Dataset extract >>
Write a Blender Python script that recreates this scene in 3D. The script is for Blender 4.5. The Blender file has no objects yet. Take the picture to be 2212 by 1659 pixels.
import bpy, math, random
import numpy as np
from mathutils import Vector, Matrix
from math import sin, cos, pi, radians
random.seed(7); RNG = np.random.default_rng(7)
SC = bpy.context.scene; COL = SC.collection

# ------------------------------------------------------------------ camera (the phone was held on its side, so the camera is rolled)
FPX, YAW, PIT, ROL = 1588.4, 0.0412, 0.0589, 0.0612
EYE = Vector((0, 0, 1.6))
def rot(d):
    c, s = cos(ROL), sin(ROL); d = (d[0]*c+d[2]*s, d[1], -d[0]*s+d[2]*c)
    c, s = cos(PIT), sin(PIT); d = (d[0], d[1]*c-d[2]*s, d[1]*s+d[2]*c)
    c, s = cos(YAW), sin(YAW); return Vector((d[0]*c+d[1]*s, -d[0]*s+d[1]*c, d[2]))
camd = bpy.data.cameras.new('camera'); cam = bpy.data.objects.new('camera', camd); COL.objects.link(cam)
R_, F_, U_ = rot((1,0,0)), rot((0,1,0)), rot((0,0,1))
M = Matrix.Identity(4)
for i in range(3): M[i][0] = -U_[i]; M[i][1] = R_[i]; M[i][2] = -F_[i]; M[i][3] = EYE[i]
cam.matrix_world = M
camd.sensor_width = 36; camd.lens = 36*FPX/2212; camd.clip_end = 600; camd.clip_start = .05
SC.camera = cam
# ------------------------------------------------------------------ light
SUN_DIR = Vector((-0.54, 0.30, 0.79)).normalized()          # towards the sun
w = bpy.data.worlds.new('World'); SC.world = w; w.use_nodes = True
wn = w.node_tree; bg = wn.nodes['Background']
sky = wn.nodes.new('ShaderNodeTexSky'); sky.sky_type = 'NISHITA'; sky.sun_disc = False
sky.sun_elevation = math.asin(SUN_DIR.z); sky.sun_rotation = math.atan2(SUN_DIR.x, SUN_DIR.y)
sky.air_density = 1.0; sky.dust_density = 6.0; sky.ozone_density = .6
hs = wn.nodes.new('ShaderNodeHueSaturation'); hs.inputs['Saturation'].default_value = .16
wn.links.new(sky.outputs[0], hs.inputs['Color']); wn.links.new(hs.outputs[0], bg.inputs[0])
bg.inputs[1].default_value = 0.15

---

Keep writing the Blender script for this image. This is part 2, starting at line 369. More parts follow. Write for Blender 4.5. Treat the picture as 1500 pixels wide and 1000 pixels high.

Directions for this task >>
Reproduce the lines exactly, from the line that contains "Write a Blender" through the line that contains "SC = bpy.context.scene; COL = SC.collection", and nothing more.

Answer below >>
Write a Blender Python script that recreates this scene in 3D. The script is for Blender 4.5. The Blender file has no objects yet. Take the picture to be 2212 by 1659 pixels.
import bpy, math, random
import numpy as np
from mathutils import Vector, Matrix
from math import sin, cos, pi, radians
random.seed(7); RNG = np.random.default_rng(7)
SC = bpy.context.scene; COL = SC.collection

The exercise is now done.